> _Exercise_
Set down all of the data exactly as it appears.

> _Data_
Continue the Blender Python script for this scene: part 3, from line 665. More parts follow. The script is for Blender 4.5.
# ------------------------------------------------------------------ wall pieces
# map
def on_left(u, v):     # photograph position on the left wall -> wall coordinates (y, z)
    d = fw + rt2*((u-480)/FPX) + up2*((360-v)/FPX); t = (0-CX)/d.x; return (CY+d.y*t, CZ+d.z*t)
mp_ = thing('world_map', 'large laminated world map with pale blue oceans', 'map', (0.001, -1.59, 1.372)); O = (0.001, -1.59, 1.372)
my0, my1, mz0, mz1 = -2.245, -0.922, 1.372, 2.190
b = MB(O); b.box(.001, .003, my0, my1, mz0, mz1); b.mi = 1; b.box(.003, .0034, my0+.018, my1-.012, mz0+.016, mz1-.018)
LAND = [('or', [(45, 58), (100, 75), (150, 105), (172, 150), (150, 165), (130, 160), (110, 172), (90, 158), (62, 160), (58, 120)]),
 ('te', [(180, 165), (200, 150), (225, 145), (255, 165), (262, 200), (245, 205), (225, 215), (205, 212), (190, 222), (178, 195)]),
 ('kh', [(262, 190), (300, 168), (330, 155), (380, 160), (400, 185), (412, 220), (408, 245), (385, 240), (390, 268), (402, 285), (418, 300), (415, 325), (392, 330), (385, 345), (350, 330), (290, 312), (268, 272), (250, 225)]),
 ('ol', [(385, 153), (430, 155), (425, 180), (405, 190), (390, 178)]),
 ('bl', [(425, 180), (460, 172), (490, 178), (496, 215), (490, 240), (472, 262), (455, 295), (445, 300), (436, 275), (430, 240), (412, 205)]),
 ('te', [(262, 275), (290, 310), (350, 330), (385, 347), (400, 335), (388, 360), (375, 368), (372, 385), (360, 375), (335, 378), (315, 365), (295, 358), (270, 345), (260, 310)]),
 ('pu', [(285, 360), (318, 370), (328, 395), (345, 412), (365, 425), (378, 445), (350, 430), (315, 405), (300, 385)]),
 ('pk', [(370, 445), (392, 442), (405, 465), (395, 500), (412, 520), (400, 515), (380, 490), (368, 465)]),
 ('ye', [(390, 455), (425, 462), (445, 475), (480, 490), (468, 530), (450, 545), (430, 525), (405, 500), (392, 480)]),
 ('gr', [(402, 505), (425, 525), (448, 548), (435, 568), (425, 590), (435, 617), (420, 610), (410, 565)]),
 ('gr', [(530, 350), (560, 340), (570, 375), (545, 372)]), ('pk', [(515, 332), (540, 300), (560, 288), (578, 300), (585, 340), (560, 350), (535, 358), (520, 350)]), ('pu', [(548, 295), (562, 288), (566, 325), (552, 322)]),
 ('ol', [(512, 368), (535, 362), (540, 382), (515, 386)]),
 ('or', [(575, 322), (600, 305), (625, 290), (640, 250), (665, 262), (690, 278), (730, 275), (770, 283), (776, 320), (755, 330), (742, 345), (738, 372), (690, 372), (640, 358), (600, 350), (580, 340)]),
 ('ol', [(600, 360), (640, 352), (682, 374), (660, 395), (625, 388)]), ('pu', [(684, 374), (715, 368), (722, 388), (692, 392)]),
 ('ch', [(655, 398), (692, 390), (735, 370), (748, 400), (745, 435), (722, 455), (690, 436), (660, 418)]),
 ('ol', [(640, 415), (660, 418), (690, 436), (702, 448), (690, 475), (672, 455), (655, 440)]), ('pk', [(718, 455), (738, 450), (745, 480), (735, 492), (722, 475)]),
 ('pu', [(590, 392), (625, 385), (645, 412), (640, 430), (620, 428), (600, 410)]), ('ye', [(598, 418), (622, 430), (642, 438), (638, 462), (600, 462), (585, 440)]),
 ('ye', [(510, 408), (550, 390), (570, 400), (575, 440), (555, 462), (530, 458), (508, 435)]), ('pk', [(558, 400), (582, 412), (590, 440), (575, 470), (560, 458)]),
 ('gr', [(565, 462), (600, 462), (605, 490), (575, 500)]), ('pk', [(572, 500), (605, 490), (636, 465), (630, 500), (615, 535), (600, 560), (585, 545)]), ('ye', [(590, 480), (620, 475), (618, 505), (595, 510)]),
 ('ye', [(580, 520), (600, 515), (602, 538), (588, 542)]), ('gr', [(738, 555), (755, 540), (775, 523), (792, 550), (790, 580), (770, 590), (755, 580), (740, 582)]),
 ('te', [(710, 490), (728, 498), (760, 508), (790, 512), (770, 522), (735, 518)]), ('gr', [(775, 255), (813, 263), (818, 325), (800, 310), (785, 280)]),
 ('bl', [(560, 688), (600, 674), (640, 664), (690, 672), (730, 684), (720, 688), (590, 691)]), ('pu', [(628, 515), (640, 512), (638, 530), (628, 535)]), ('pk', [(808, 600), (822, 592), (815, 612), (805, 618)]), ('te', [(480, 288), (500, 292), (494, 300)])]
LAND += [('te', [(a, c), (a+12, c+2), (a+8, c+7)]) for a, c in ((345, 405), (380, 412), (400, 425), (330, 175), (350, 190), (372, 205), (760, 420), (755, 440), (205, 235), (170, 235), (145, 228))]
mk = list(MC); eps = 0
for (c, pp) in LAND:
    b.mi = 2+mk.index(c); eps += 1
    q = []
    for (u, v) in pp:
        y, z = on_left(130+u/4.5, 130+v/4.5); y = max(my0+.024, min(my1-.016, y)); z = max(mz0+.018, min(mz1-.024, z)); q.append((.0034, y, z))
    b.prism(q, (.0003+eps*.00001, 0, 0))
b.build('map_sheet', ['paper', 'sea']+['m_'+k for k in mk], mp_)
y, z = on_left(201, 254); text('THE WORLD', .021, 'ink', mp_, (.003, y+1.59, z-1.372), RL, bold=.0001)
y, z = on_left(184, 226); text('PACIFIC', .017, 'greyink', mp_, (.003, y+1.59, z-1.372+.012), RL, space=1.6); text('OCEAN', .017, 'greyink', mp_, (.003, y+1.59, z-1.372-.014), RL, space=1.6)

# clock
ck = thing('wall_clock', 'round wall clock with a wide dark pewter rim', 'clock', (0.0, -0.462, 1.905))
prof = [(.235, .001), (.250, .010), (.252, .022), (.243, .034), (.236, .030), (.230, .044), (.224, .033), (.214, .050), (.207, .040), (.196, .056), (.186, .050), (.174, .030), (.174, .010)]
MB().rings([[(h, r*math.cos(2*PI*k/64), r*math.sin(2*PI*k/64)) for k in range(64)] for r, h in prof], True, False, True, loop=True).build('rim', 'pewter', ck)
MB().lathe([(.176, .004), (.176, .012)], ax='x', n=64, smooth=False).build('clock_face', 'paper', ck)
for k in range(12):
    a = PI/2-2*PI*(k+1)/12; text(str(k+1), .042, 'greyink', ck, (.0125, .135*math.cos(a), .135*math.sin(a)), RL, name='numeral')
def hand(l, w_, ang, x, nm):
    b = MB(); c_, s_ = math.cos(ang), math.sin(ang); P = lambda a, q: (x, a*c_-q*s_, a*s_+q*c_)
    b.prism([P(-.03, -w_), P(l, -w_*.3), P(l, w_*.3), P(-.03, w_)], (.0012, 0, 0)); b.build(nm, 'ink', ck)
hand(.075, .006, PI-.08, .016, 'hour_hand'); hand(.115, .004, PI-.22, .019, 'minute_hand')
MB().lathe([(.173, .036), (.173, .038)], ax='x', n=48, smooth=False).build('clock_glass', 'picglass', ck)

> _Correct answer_
Continue the Blender Python script for this scene: part 3, from line 665. More parts follow. The script is for Blender 4.5.
# ------------------------------------------------------------------ wall pieces
# map
def on_left(u, v):     # photograph position on the left wall -> wall coordinates (y, z)
    d = fw + rt2*((u-480)/FPX) + up2*((360-v)/FPX); t = (0-CX)/d.x; return (CY+d.y*t, CZ+d.z*t)
mp_ = thing('world_map', 'large laminated world map with pale blue oceans', 'map', (0.001, -1.59, 1.372)); O = (0.001, -1.59, 1.372)
my0, my1, mz0, mz1 = -2.245, -0.922, 1.372, 2.190
b = MB(O); b.box(.001, .003, my0, my1, mz0, mz1); b.mi = 1; b.box(.003, .0034, my0+.018, my1-.012, mz0+.016, mz1-.018)
LAND = [('or', [(45, 58), (100, 75), (150, 105), (172, 150), (150, 165), (130, 160), (110, 172), (90, 158), (62, 160), (58, 120)]),
 ('te', [(180, 165), (200, 150), (225, 145), (255, 165), (262, 200), (245, 205), (225, 215), (205, 212), (190, 222), (178, 195)]),
 ('kh', [(262, 190), (300, 168), (330, 155), (380, 160), (400, 185), (412, 220), (408, 245), (385, 240), (390, 268), (402, 285), (418, 300), (415, 325), (392, 330), (385, 345), (350, 330), (290, 312), (268, 272), (250, 225)]),
 ('ol', [(385, 153), (430, 155), (425, 180), (405, 190), (390, 178)]),
 ('bl', [(425, 180), (460, 172), (490, 178), (496, 215), (490, 240), (472, 262), (455, 295), (445, 300), (436, 275), (430, 240), (412, 205)]),
 ('te', [(262, 275), (290, 310), (350, 330), (385, 347), (400, 335), (388, 360), (375, 368), (372, 385), (360, 375), (335, 378), (315, 365), (295, 358), (270, 345), (260, 310)]),
 ('pu', [(285, 360), (318, 370), (328, 395), (345, 412), (365, 425), (378, 445), (350, 430), (315, 405), (300, 385)]),
 ('pk', [(370, 445), (392, 442), (405, 465), (395, 500), (412, 520), (400, 515), (380, 490), (368, 465)]),
 ('ye', [(390, 455), (425, 462), (445, 475), (480, 490), (468, 530), (450, 545), (430, 525), (405, 500), (392, 480)]),
 ('gr', [(402, 505), (425, 525), (448, 548), (435, 568), (425, 590), (435, 617), (420, 610), (410, 565)]),
 ('gr', [(530, 350), (560, 340), (570, 375), (545, 372)]), ('pk', [(515, 332), (540, 300), (560, 288), (578, 300), (585, 340), (560, 350), (535, 358), (520, 350)]), ('pu', [(548, 295), (562, 288), (566, 325), (552, 322)]),
 ('ol', [(512, 368), (535, 362), (540, 382), (515, 386)]),
 ('or', [(575, 322), (600, 305), (625, 290), (640, 250), (665, 262), (690, 278), (730, 275), (770, 283), (776, 320), (755, 330), (742, 345), (738, 372), (690, 372), (640, 358), (600, 350), (580, 340)]),
 ('ol', [(600, 360), (640, 352), (682, 374), (660, 395), (625, 388)]), ('pu', [(684, 374), (715, 368), (722, 388), (692, 392)]),
 ('ch', [(655, 398), (692, 390), (735, 370), (748, 400), (745, 435), (722, 455), (690, 436), (660, 418)]),
 ('ol', [(640, 415), (660, 418), (690, 436), (702, 448), (690, 475), (672, 455), (655, 440)]), ('pk', [(718, 455), (738, 450), (745, 480), (735, 492), (722, 475)]),
 ('pu', [(590, 392), (625, 385), (645, 412), (640, 430), (620, 428), (600, 410)]), ('ye', [(598, 418), (622, 430), (642, 438), (638, 462), (600, 462), (585, 440)]),
 ('ye', [(510, 408), (550, 390), (570, 400), (575, 440), (555, 462), (530, 458), (508, 435)]), ('pk', [(558, 400), (582, 412), (590, 440), (575, 470), (560, 458)]),
 ('gr', [(565, 462), (600, 462), (605, 490), (575, 500)]), ('pk', [(572, 500), (605, 490), (636, 465), (630, 500), (615, 535), (600, 560), (585, 545)]), ('ye', [(590, 480), (620, 475), (618, 505), (595, 510)]),
 ('ye', [(580, 520), (600, 515), (602, 538), (588, 542)]), ('gr', [(738, 555), (755, 540), (775, 523), (792, 550), (790, 580), (770, 590), (755, 580), (740, 582)]),
 ('te', [(710, 490), (728, 498), (760, 508), (790, 512), (770, 522), (735, 518)]), ('gr', [(775, 255), (813, 263), (818, 325), (800, 310), (785, 280)]),
 ('bl', [(560, 688), (600, 674), (640, 664), (690, 672), (730, 684), (720, 688), (590, 691)]), ('pu', [(628, 515), (640, 512), (638, 530), (628, 535)]), ('pk', [(808, 600), (822, 592), (815, 612), (805, 618)]), ('te', [(480, 288), (500, 292), (494, 300)])]
LAND += [('te', [(a, c), (a+12, c+2), (a+8, c+7)]) for a, c in ((345, 405), (380, 412), (400, 425), (330, 175), (350, 190), (372, 205), (760, 420), (755, 440), (205, 235), (170, 235), (145, 228))]
mk = list(MC); eps = 0
for (c, pp) in LAND:
    b.mi = 2+mk.index(c); eps += 1
    q = []
    for (u, v) in pp:
        y, z = on_left(130+u/4.5, 130+v/4.5); y = max(my0+.024, min(my1-.016, y)); z = max(mz0+.018, min(mz1-.024, z)); q.append((.0034, y, z))
    b.prism(q, (.0003+eps*.00001, 0, 0))
b.build('map_sheet', ['paper', 'sea']+['m_'+k for k in mk], mp_)
y, z = on_left(201, 254); text('THE WORLD', .021, 'ink', mp_, (.003, y+1.59, z-1.372), RL, bold=.0001)
y, z = on_left(184, 226); text('PACIFIC', .017, 'greyink', mp_, (.003, y+1.59, z-1.372+.012), RL, space=1.6); text('OCEAN', .017, 'greyink', mp_, (.003, y+1.59, z-1.372-.014), RL, space=1.6)

# clock
ck = thing('wall_clock', 'round wall clock with a wide dark pewter rim', 'clock', (0.0, -0.462, 1.905))
prof = [(.235, .001), (.250, .010), (.252, .022), (.243, .034), (.236, .030), (.230, .044), (.224, .033), (.214, .050), (.207, .040), (.196, .056), (.186, .050), (.174, .030), (.174, .010)]
MB().rings([[(h, r*math.cos(2*PI*k/64), r*math.sin(2*PI*k/64)) for k in range(64)] for r, h in prof], True, False, True, loop=True).build('rim', 'pewter', ck)
MB().lathe([(.176, .004), (.176, .012)], ax='x', n=64, smooth=False).build('clock_face', 'paper', ck)
for k in range(12):
    a = PI/2-2*PI*(k+1)/12; text(str(k+1), .042, 'greyink', ck, (.0125, .135*math.cos(a), .135*math.sin(a)), RL, name='numeral')
def hand(l, w_, ang, x, nm):
    b = MB(); c_, s_ = math.cos(ang), math.sin(ang); P = lambda a, q: (x, a*c_-q*s_, a*s_+q*c_)
    b.prism([P(-.03, -w_), P(l, -w_*.3), P(l, w_*.3), P(-.03, w_)], (.0012, 0, 0)); b.build(nm, 'ink', ck)
hand(.075, .006, PI-.08, .016, 'hour_hand'); hand(.115, .004, PI-.22, .019, 'minute_hand')
MB().lathe([(.173, .036), (.173, .038)], ax='x', n=48, smooth=False).build('clock_glass', 'picglass', ck)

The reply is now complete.